Wow! Really?

Why the heck should I even try? All i hear coming from my parents mouths are “Your doing it wrong” or “Stop that or you will lose things”. Like wtf they say that every minute to me. It’s like one bad thing I’m going to get in trouble. Like apparently, breathing is a crime. I can’t wait till I can leave this place.

Life update

Things have been getting better in my life. I am getting good grades and I am maintaining good, positive relationships with my friends (now). When I say “Now” i mean that my dad has been talking to me for many years now and I never really listened to him when he was talking about this subject. The subject was friends.

I thought my dad was an ass for telling me who I can and cannot be friends with but now that it is the beginning of a new year, I have opened my mind to the fact that he loves me and is protecting me from the bad kids out there. As I was growing up, I loved to help people with there issues and I still do.

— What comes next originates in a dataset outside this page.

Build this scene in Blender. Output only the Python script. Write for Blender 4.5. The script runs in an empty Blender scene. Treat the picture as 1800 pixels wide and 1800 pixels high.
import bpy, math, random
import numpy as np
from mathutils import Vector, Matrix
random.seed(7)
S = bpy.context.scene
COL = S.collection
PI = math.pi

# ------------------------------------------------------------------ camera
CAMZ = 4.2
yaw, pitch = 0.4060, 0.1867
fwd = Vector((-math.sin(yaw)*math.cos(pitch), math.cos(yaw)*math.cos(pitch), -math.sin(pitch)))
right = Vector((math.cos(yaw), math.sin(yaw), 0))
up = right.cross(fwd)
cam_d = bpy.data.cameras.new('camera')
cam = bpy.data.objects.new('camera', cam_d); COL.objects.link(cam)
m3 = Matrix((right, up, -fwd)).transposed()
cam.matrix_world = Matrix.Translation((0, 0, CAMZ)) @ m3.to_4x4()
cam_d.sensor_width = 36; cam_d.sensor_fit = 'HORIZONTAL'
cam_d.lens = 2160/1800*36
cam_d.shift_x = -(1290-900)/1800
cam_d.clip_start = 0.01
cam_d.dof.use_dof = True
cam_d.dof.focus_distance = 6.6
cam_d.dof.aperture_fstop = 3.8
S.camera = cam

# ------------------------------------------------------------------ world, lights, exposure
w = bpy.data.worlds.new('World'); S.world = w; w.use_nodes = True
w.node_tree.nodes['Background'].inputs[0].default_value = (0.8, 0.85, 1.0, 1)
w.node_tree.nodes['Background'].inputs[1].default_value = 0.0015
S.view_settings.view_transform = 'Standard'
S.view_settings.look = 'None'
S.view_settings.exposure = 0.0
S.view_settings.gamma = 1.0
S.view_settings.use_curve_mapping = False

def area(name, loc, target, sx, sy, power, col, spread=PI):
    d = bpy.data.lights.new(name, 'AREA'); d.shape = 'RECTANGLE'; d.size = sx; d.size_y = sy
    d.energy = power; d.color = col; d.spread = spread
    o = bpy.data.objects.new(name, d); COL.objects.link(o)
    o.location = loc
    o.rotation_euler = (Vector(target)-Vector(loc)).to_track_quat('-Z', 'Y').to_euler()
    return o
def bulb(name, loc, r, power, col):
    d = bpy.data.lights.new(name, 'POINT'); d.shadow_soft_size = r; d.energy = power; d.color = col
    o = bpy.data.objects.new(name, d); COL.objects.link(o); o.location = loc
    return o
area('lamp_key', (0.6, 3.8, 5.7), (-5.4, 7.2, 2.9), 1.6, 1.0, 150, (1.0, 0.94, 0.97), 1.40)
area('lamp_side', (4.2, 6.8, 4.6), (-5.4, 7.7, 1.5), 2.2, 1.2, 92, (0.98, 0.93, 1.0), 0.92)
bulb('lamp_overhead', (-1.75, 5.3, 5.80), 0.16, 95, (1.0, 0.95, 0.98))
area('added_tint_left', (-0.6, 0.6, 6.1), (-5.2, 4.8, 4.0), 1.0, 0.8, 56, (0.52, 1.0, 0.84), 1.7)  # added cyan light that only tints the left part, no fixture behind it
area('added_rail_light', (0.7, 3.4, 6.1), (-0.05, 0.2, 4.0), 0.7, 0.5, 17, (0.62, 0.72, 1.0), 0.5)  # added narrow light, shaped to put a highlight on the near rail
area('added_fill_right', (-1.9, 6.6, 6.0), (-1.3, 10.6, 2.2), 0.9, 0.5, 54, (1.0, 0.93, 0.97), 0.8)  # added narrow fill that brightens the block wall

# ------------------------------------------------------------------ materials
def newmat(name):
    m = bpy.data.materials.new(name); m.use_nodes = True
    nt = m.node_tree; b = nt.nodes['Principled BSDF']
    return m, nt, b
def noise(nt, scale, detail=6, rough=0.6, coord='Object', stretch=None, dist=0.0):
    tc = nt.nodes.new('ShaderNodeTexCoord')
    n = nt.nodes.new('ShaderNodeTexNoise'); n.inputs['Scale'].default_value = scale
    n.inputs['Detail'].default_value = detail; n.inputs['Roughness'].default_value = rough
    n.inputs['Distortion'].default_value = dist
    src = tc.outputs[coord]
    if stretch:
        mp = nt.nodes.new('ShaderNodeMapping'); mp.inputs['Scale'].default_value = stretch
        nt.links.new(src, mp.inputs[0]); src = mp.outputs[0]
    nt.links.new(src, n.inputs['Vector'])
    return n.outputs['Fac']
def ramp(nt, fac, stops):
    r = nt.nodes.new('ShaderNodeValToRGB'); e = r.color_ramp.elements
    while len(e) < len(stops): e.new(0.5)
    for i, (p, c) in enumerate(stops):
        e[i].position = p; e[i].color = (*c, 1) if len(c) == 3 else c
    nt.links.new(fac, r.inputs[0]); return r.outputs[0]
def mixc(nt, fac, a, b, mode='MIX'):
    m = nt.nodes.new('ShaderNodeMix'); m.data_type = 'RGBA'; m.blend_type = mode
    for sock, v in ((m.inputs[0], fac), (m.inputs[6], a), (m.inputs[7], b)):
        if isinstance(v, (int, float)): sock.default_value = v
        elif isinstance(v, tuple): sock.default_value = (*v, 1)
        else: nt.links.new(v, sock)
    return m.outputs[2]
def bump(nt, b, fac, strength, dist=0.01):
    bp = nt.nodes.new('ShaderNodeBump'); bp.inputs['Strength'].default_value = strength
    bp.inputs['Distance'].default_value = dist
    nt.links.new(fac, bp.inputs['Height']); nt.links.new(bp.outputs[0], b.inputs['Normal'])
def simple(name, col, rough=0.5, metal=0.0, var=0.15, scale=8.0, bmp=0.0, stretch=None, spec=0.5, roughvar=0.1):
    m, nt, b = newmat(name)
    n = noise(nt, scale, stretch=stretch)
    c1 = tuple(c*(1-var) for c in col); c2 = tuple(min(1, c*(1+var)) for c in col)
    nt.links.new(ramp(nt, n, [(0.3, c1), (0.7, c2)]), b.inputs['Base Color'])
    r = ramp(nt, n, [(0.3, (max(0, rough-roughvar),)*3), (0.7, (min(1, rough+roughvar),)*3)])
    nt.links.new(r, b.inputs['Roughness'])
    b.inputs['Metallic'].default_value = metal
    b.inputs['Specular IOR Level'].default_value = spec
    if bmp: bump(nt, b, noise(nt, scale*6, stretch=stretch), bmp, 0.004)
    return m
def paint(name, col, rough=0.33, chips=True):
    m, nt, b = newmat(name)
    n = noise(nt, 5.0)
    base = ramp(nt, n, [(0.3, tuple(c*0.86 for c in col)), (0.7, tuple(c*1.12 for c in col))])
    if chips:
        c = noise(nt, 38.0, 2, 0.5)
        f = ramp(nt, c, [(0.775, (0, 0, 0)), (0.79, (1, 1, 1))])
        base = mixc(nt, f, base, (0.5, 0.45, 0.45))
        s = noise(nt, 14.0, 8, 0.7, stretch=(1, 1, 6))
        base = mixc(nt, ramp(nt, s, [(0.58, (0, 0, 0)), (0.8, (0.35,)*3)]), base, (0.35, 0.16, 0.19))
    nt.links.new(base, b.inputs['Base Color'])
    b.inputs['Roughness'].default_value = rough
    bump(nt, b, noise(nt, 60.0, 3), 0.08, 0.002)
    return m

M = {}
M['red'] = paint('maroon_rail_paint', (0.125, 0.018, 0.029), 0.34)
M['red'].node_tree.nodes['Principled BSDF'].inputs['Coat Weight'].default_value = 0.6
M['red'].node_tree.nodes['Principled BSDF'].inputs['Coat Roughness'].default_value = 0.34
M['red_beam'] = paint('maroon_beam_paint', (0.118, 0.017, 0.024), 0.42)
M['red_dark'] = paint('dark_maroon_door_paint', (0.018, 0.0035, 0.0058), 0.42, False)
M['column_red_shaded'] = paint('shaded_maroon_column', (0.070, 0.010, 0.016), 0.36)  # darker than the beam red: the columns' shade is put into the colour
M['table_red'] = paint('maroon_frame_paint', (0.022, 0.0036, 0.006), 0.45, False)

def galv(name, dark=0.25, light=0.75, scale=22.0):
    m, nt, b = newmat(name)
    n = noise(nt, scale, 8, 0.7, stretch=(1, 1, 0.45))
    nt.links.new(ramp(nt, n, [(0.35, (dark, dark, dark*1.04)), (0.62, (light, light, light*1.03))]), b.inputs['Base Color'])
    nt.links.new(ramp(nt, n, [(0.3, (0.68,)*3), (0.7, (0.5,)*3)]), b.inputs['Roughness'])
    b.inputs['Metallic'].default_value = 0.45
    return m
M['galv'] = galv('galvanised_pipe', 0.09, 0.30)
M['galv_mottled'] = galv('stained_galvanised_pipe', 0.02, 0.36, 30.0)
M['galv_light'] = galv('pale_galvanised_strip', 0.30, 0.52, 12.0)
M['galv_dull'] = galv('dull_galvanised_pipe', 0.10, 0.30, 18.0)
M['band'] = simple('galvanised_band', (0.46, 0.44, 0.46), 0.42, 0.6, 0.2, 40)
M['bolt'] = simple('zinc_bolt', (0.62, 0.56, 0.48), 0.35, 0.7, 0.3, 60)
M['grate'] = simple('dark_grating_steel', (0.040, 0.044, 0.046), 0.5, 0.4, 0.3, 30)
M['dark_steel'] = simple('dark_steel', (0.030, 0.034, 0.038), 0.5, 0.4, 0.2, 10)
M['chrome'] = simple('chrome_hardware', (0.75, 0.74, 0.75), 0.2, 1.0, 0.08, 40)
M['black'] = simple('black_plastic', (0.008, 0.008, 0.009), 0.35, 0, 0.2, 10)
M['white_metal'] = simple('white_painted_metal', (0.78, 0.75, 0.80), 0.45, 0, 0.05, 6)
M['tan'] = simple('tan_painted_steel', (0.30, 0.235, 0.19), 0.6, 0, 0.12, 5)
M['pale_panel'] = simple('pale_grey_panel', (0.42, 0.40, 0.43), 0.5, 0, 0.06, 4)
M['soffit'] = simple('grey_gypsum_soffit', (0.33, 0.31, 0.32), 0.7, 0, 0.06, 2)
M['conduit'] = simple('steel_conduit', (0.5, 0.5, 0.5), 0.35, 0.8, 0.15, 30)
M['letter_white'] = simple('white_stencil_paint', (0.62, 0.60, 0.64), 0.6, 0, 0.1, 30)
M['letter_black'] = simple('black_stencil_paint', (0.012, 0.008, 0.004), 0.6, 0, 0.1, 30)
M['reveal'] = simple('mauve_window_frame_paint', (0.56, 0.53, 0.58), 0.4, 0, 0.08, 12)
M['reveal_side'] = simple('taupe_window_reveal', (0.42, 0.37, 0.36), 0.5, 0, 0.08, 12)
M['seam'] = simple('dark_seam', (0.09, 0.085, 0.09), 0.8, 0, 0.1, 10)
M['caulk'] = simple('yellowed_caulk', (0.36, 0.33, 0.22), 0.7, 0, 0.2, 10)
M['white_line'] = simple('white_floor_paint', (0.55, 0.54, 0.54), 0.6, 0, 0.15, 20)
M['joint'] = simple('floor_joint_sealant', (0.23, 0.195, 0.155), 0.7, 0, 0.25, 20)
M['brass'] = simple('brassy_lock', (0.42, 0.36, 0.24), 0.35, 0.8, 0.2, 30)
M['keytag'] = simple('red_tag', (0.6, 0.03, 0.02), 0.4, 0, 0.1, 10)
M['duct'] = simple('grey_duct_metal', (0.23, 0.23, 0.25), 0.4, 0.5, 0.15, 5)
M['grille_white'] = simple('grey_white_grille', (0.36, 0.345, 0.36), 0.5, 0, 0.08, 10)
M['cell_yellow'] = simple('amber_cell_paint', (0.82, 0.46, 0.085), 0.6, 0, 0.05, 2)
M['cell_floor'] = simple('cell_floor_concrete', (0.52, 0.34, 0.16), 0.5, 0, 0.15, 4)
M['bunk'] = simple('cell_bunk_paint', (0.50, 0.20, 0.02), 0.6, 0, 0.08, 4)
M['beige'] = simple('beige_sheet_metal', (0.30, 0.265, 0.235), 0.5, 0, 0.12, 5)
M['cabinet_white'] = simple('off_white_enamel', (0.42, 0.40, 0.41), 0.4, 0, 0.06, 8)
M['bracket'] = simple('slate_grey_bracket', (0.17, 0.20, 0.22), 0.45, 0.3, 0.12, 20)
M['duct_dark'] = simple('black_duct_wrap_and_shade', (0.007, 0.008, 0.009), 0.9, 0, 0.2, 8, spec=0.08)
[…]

I always find the kids and I befriend the ones who are “****** up and damaged”. I don’t know why I do. I guess it is because I feel the need that I could help them and stuff. Truth of the matter is that I can’t. If they wanted to change they would have changed.

I have been burned by so many of these kids that I am now sticking with the positive crowd and kids who like the same things I like (singing, dancing etc…) and kids who don’t like to do illegal things. I could go on and on and on but basically all I’m trying to get at in this post is that PARENTS KNOW BEST!

Something weird

I have to write this essay about Failure to thrive. I thought it was going to be easy because I suffered from failure to thrive but damn its actually hard. I didn’t know everything about what failure to thrive is and now that i’m reading about it and learning about it, i realize that there is so much more to this condition then i have ever thought.